Entre os sons que preenchem a sala de ensaios, destaca-se o da gaita de foles eletrónica tocada por Gabriel Xavier, membro da Direção da instituição e antigo gaiteiro. “Já tocava gaita de foles, mas por questões de saúde deixei de o fazer. Esta versão eletrónica tem todos os tons e não exige tanto esforço físico”, explica. O som contínuo e hipnótico da gaita funciona como um fio condutor para o grupo, ajudando na afinação e dando corpo às melodias.
O reportório é escolhido a dedo. As canções tradicionais portuguesas dominam, mas nunca por acaso. “Não é só o Papagaio Louro só porque sim. Tem de fazer sentido, respeitar a idade e a história das pessoas que cantam”, aponta Dalila Vicente. E são precisamente essas histórias que dão alma ao projeto — como se cada música fosse uma janela para a infância, para a juventude, para o trabalho no campo ou para os bailes de aldeia.
Maria Rodrigues de Sousa, de 92 anos, é a mais velha do grupo — e também uma das mais entusiastas. Canta todos os dias, com ou sem ensaios, e nem precisa de partituras. “O Salazar não fez escola para mim, fez uma enxada. Não sei ler, mas decoro as músicas e ando sempre a cantar”, diz, com orgulho. Trabalhou no campo, mondou arroz, ceifou e lavrou. Hoje, é utente do Centro de Dia da instituição, onde encontra memórias e afetos. “Gosto muito, muito, muito”, sublinha, com olhos vivos e sorriso aberto.
Amílcar Grave, de 78 anos, é um dos poucos homens do coro. Nunca tinha cantado antes. “Ando na ginástica e foi lá que perguntaram se algum homem dos Montes queria ir para o coro”, lembra. “A minha garganta não é grande coisa, mas agora está melhor desde que tomo uns chás de gengibre e limão”, acrescenta, bem-humorado. Para o reformado, o coro é mais do que uma atividade — é um motivo para sair de casa. “A mulher prefere ficar em casa… mas, eu tenho alergia à enxada”, brinca.

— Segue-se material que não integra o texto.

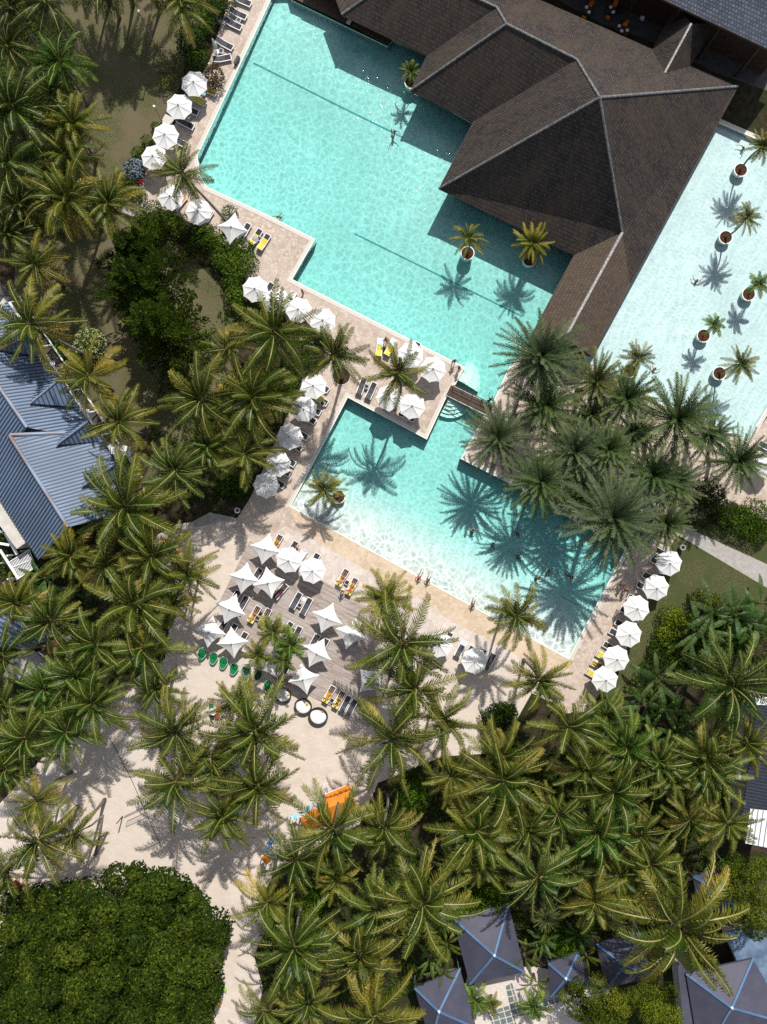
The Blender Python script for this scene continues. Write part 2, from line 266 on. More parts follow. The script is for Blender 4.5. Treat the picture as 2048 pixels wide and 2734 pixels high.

Entre os mais novos está Ana Paula Pires, educadora social do Centro de Bem Estar Social de Coz, com 40 anos. Participa no coro ao lado dos utentes e sublinha o impacto visível da música. “É muito estimulante para os utentes. A interação com pessoas de fora é muito importante. Para quem é mais depressivo, a evolução tem sido notável. A música é terapêutica, faz-nos sorrir e faz pequenos milagres”, garante. Mesmo com a dificuldade de conciliar os ensaios com o trabalho, o bem-estar que resulta da experiência compensa tudo. “É mesmo terapêutico para todos”, garante.
Alda Gomes, diretora técnica da instituição, foi uma das impulsionadoras do projeto. “Queríamos muito uma atividade fora da caixa. Não queríamos fazer as coisas do costume. Falámos com a Banda de Alcobaça e surgiu esta oportunidade. Foi e continua a ser muito positiva”, resume. O coro trouxe vitalidade à instituição e tornou-se num ponto de união para a comunidade. “É uma forma de cortar a rotina e considero mesmo terapêutico. Mesmo as pessoas que não participam no coro andam a trautear as canções o dia todo”, afiança a diretora, que também “aprendeu” a cantar no coro.
Hoje, o grupo sai do Centro de Bem-Estar de Coz para cantar noutros palcos, sempre que é convidado. Já participou em encontros comunitários, feiras e iniciativas culturais locais. Mas o maior espetáculo acontece nos ensaios bissemanais. É ali que se afina mais do que a voz — afina-se o espírito, a confiança, o prazer de estar com os outros e a sensação de pertença. Porque, como diz o ditado que dá nome ao projeto, quem canta seus males espanta.